Short exercise
Without the pictures, write out all the lines below exactly as they appear.
:: Available data
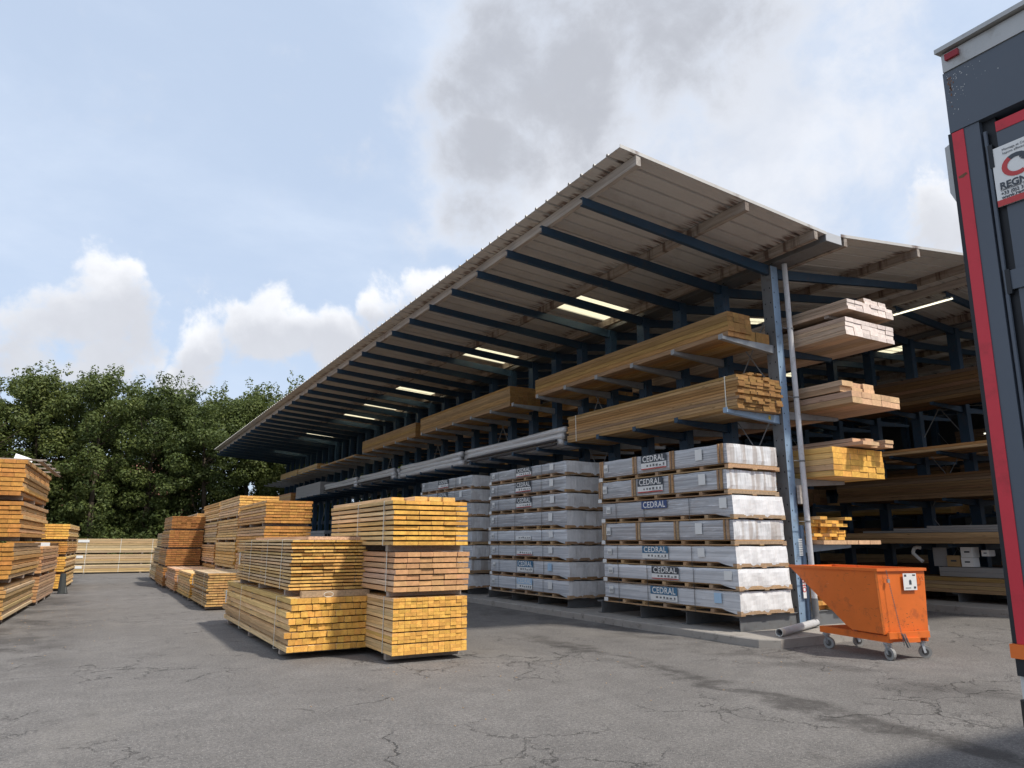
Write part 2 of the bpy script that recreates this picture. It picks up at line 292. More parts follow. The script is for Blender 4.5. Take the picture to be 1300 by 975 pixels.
# ------------------------------------------------------------ mesh helpers
class MB:
    def __init__(s): s.v = []; s.f = []; s.m = []
    def polytube(s, pts, r, n=10, mi=0):
        k = len(s.v)
        for p in pts:
            for i in range(n): g = 2 * math.pi * i / n; s.v.append((p[0] + r * math.cos(g), p[1], p[2] + r * math.sin(g)))
        for a in range(len(pts) - 1):
            for i in range(n): j = (i + 1) % n; s.f.append((k + a * n + i, k + a * n + j, k + (a + 1) * n + j, k + (a + 1) * n + i)); s.m.append(mi)
        s.f += [tuple(range(k, k + n))[::-1], tuple(range(k + (len(pts) - 1) * n, k + len(pts) * n))]; s.m += [mi, mi]; return s
    def quadface(s, pts, mi=0):
        n = len(s.v); s.v += [tuple(p) for p in pts]; s.f.append(tuple(range(n, n + len(pts)))); s.m.append(mi); return s
    def box(s, x0, y0, z0, x1, y1, z1, mi=0, endmi=None, M=None):
        n = len(s.v); P_ = [(x0, y0, z0), (x1, y0, z0), (x1, y1, z0), (x0, y1, z0), (x0, y0, z1), (x1, y0, z1), (x1, y1, z1), (x0, y1, z1)]
        if M is not None: P_ = [tuple(M @ Vector(p)) for p in P_]
        s.v += P_
        F = [(0, 3, 2, 1), (4, 5, 6, 7), (0, 1, 5, 4), (2, 3, 7, 6), (1, 2, 6, 5), (3, 0, 4, 7)]
        s.f += [tuple(n + i for i in q) for q in F]
        e = mi if endmi is None else endmi
        s.m += [mi, mi, e, e, mi, mi]; return s
    def bar(s, a, b, w, h, mi=0):
        """box beam from a to b, w across, h up"""
        a = Vector(a); b = Vector(b); d = (b - a).normalized(); up = Vector((0, 0, 1)) if abs(d.z) < .95 else Vector((0, 1, 0))
        x = d.cross(up).normalized(); u = x.cross(d).normalized(); n = len(s.v)
        for p in (a, b):
            for q, r in ((-1, -1), (1, -1), (1, 1), (-1, 1)): s.v.append(tuple(p + x * (q * w / 2) + u * (r * h / 2)))
        s.f += [tuple(n + i for i in q) for q in ((3, 2, 1, 0), (4, 5, 6, 7), (0, 1, 5, 4), (1, 2, 6, 5), (2, 3, 7, 6), (3, 0, 4, 7))]; s.m += [mi] * 6; return s
    def tube(s, a, b, r, n=12, mi=0, r2=None, hollow=0):
        a = Vector(a); b = Vector(b); d = (b - a).normalized(); up = Vector((0, 0, 1)) if abs(d.z) < .95 else Vector((0, 1, 0))
        x = d.cross(up).normalized(); u = x.cross(d).normalized(); k = len(s.v); r2 = r if r2 is None else r2
        for p, q in ((a, r), (b, r2)):
            for i in range(n):
                g = 2 * math.pi * i / n; s.v.append(tuple(p + x * (q * math.cos(g)) + u * (q * math.sin(g))))
        for i in range(n): j = (i + 1) % n; s.f.append((k + i, k + j, k + n + j, k + n + i)); s.m.append(mi)
        if hollow:
            k2 = len(s.v)
            for p, q in ((a, r - hollow), (b, r2 - hollow)):
                for i in range(n):
                    g = 2 * math.pi * i / n; s.v.append(tuple(p + x * (q * math.cos(g)) + u * (q * math.sin(g))))
            for i in range(n):
                j = (i + 1) % n
                s.f += [(k2 + j, k2 + i, k2 + n + i, k2 + n + j), (k + j, k + i, k2 + i, k2 + j), (k + n + i, k + n + j, k2 + n + j, k2 + n + i)]; s.m += [mi] * 3
        else: s.f += [tuple(k + i for i in range(n))[::-1], tuple(k + n + i for i in range(n))]; s.m += [mi, mi]
        return s
    def prism(s, prof, axis_from, axis_to, mi=0):
        """extrude closed profile list of 3D points by vector (to-from)"""
        d = Vector(axis_to) - Vector(axis_from); k = len(s.v); n = len(prof)
        s.v += [tuple(p) for p in prof] + [tuple(Vector(p) + d) for p in prof]
        s.f += [tuple(k + i for i in range(n))[::-1], tuple(k + n + i for i in range(n))]; s.m += [mi, mi]
        for i in range(n): j = (i + 1) % n; s.f.append((k + i, k + j, k + n + j, k + n + i)); s.m.append(mi)
        return s
    def mesh(s, name, mats, smooth=False):
        me = bpy.data.meshes.new(name); me.from_pydata(s.v, [], s.f)
        for q in mats: me.materials.append(MAT[q] if isinstance(q, str) else q)
        me.polygons.foreach_set('material_index', s.m)
        if smooth: me.polygons.foreach_set('use_smooth', [True] * len(s.f))
        me.update(); return me
def fixn(me):
    bm = bmesh.new(); bm.from_mesh(me); bmesh.ops.recalc_face_normals(bm, faces=bm.faces); bm.to_mesh(me); bm.free(); return me
def link(name, me, parent=None, loc=(0, 0, 0), rot=(0, 0, 0), scale=(1, 1, 1)):
    o = bpy.data.objects.new(name, me); COL.objects.link(o); o.location = loc; o.rotation_euler = rot; o.scale = scale
    if parent: o.parent = parent
    return o
def tag(o, label=None, cat=None, group=None, kind=None):
    if label: o['label'] = label
    if cat: o['category'] = cat
    if group: o['group'] = group
    if kind: o['kind'] = kind
    return o
def thing(name, label, cat, loc=(0, 0, 0), rz=0., group=None):
    o = bpy.data.objects.new(name, None); COL.objects.link(o); o.empty_display_size = .2
    o.location = loc; o.rotation_euler = (0, 0, rz); return tag(o, label, cat, group)
def part(name, mb, mats, parent, smooth=False, fix=False, **k):
    me = mb.mesh(name, mats, smooth)
    if fix: fixn(me)
    return link(name, me, parent, **k)
_c = {}
def plank_mesh(w, h, L, wd, hd=None):
    k = (round(w, 3), round(h, 3), round(L, 2), wd)
    if k not in _c:
        mb = MB(); c = min(w, h) * .05
        prof = [(c, 0, 0), (w - c, 0, 0), (w, 0, c), (w, 0, h - c), (w - c, 0, h), (c, 0, h), (0, 0, h - c), (0, 0, c)]
        n = 8; mb.v = list(prof) + [(x, L, z) for x, _, z in prof]
        mb.f = [tuple(range(n)), tuple(range(n, 2 * n))[::-1]]; mb.m = [1, 1]
        for i in range(n): j = (i + 1) % n; mb.f.append((j, i, n + i, n + j)); mb.m.append(0)
        _c[k] = mb.mesh('plank', WD[wd])
    return _c[k]
def textmesh(s, size, ext=0.0, bold=0.0, font=None, spacing=1.0):
    cu = bpy.data.curves.new('lettering', 'FONT'); cu.body = s; cu.size = size; cu.extrude = ext; cu.offset = bold; cu.space_character = spacing
    cu.resolution_u = 3; cu.align_x = 'CENTER'; cu.align_y = 'CENTER'
    o = bpy.data.objects.new('tmp', cu); COL.objects.link(o); dg = bpy.context.evaluated_depsgraph_get(); me = bpy.data.meshes.new_from_object(o.evaluated_get(dg))
    bpy.data.objects.remove(o); return me
ROT_NX = Matrix(((0, 0, -1), (-1, 0, 0), (0, 1, 0))).to_euler()      # text that faces -X
ROT_NY = (R(90), 0, 0)                                               # text that faces -Y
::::
Worked solution
Write part 2 of the bpy script that recreates this picture. It picks up at line 292. More parts follow. The script is for Blender 4.5. Take the picture to be 1300 by 975 pixels.
# ------------------------------------------------------------ mesh helpers
class MB:
    def __init__(s): s.v = []; s.f = []; s.m = []
    def polytube(s, pts, r, n=10, mi=0):
        k = len(s.v)
        for p in pts:
            for i in range(n): g = 2 * math.pi * i / n; s.v.append((p[0] + r * math.cos(g), p[1], p[2] + r * math.sin(g)))
        for a in range(len(pts) - 1):
            for i in range(n): j = (i + 1) % n; s.f.append((k + a * n + i, k + a * n + j, k + (a + 1) * n + j, k + (a + 1) * n + i)); s.m.append(mi)
        s.f += [tuple(range(k, k + n))[::-1], tuple(range(k + (len(pts) - 1) * n, k + len(pts) * n))]; s.m += [mi, mi]; return s
    def quadface(s, pts, mi=0):
        n = len(s.v); s.v += [tuple(p) for p in pts]; s.f.append(tuple(range(n, n + len(pts)))); s.m.append(mi); return s
    def box(s, x0, y0, z0, x1, y1, z1, mi=0, endmi=None, M=None):
        n = len(s.v); P_ = [(x0, y0, z0), (x1, y0, z0), (x1, y1, z0), (x0, y1, z0), (x0, y0, z1), (x1, y0, z1), (x1, y1, z1), (x0, y1, z1)]
        if M is not None: P_ = [tuple(M @ Vector(p)) for p in P_]
        s.v += P_
        F = [(0, 3, 2, 1), (4, 5, 6, 7), (0, 1, 5, 4), (2, 3, 7, 6), (1, 2, 6, 5), (3, 0, 4, 7)]
        s.f += [tuple(n + i for i in q) for q in F]
        e = mi if endmi is None else endmi
        s.m += [mi, mi, e, e, mi, mi]; return s
    def bar(s, a, b, w, h, mi=0):
        """box beam from a to b, w across, h up"""
        a = Vector(a); b = Vector(b); d = (b - a).normalized(); up = Vector((0, 0, 1)) if abs(d.z) < .95 else Vector((0, 1, 0))
        x = d.cross(up).normalized(); u = x.cross(d).normalized(); n = len(s.v)
        for p in (a, b):
            for q, r in ((-1, -1), (1, -1), (1, 1), (-1, 1)): s.v.append(tuple(p + x * (q * w / 2) + u * (r * h / 2)))
        s.f += [tuple(n + i for i in q) for q in ((3, 2, 1, 0), (4, 5, 6, 7), (0, 1, 5, 4), (1, 2, 6, 5), (2, 3, 7, 6), (3, 0, 4, 7))]; s.m += [mi] * 6; return s
    def tube(s, a, b, r, n=12, mi=0, r2=None, hollow=0):
        a = Vector(a); b = Vector(b); d = (b - a).normalized(); up = Vector((0, 0, 1)) if abs(d.z) < .95 else Vector((0, 1, 0))
        x = d.cross(up).normalized(); u = x.cross(d).normalized(); k = len(s.v); r2 = r if r2 is None else r2
        for p, q in ((a, r), (b, r2)):
            for i in range(n):
                g = 2 * math.pi * i / n; s.v.append(tuple(p + x * (q * math.cos(g)) + u * (q * math.sin(g))))
        for i in range(n): j = (i + 1) % n; s.f.append((k + i, k + j, k + n + j, k + n + i)); s.m.append(mi)
        if hollow:
            k2 = len(s.v)
            for p, q in ((a, r - hollow), (b, r2 - hollow)):
                for i in range(n):
                    g = 2 * math.pi * i / n; s.v.append(tuple(p + x * (q * math.cos(g)) + u * (q * math.sin(g))))
            for i in range(n):
                j = (i + 1) % n
                s.f += [(k2 + j, k2 + i, k2 + n + i, k2 + n + j), (k + j, k + i, k2 + i, k2 + j), (k + n + i, k + n + j, k2 + n + j, k2 + n + i)]; s.m += [mi] * 3
        else: s.f += [tuple(k + i for i in range(n))[::-1], tuple(k + n + i for i in range(n))]; s.m += [mi, mi]
        return s
    def prism(s, prof, axis_from, axis_to, mi=0):
        """extrude closed profile list of 3D points by vector (to-from)"""
        d = Vector(axis_to) - Vector(axis_from); k = len(s.v); n = len(prof)
        s.v += [tuple(p) for p in prof] + [tuple(Vector(p) + d) for p in prof]
        s.f += [tuple(k + i for i in range(n))[::-1], tuple(k + n + i for i in range(n))]; s.m += [mi, mi]
        for i in range(n): j = (i + 1) % n; s.f.append((k + i, k + j, k + n + j, k + n + i)); s.m.append(mi)
        return s
    def mesh(s, name, mats, smooth=False):
        me = bpy.data.meshes.new(name); me.from_pydata(s.v, [], s.f)
        for q in mats: me.materials.append(MAT[q] if isinstance(q, str) else q)
        me.polygons.foreach_set('material_index', s.m)
        if smooth: me.polygons.foreach_set('use_smooth', [True] * len(s.f))
        me.update(); return me
def fixn(me):
    bm = bmesh.new(); bm.from_mesh(me); bmesh.ops.recalc_face_normals(bm, faces=bm.faces); bm.to_mesh(me); bm.free(); return me
def link(name, me, parent=None, loc=(0, 0, 0), rot=(0, 0, 0), scale=(1, 1, 1)):
    o = bpy.data.objects.new(name, me); COL.objects.link(o); o.location = loc; o.rotation_euler = rot; o.scale = scale
    if parent: o.parent = parent
    return o
def tag(o, label=None, cat=None, group=None, kind=None):
    if label: o['label'] = label
    if cat: o['category'] = cat
    if group: o['group'] = group
    if kind: o['kind'] = kind
    return o
def thing(name, label, cat, loc=(0, 0, 0), rz=0., group=None):
    o = bpy.data.objects.new(name, None); COL.objects.link(o); o.empty_display_size = .2
    o.location = loc; o.rotation_euler = (0, 0, rz); return tag(o, label, cat, group)
def part(name, mb, mats, parent, smooth=False, fix=False, **k):
    me = mb.mesh(name, mats, smooth)
    if fix: fixn(me)
    return link(name, me, parent, **k)
_c = {}
def plank_mesh(w, h, L, wd, hd=None):
    k = (round(w, 3), round(h, 3), round(L, 2), wd)
    if k not in _c:
        mb = MB(); c = min(w, h) * .05
        prof = [(c, 0, 0), (w - c, 0, 0), (w, 0, c), (w, 0, h - c), (w - c, 0, h), (c, 0, h), (0, 0, h - c), (0, 0, c)]
        n = 8; mb.v = list(prof) + [(x, L, z) for x, _, z in prof]
        mb.f = [tuple(range(n)), tuple(range(n, 2 * n))[::-1]]; mb.m = [1, 1]
        for i in range(n): j = (i + 1) % n; mb.f.append((j, i, n + i, n + j)); mb.m.append(0)
        _c[k] = mb.mesh('plank', WD[wd])
    return _c[k]
def textmesh(s, size, ext=0.0, bold=0.0, font=None, spacing=1.0):
    cu = bpy.data.curves.new('lettering', 'FONT'); cu.body = s; cu.size = size; cu.extrude = ext; cu.offset = bold; cu.space_character = spacing
    cu.resolution_u = 3; cu.align_x = 'CENTER'; cu.align_y = 'CENTER'
    o = bpy.data.objects.new('tmp', cu); COL.objects.link(o); dg = bpy.context.evaluated_depsgraph_get(); me = bpy.data.meshes.new_from_object(o.evaluated_get(dg))
    bpy.data.objects.remove(o); return me
ROT_NX = Matrix(((0, 0, -1), (-1, 0, 0), (0, 1, 0))).to_euler()      # text that faces -X
ROT_NY = (R(90), 0, 0)                                               # text that faces -Y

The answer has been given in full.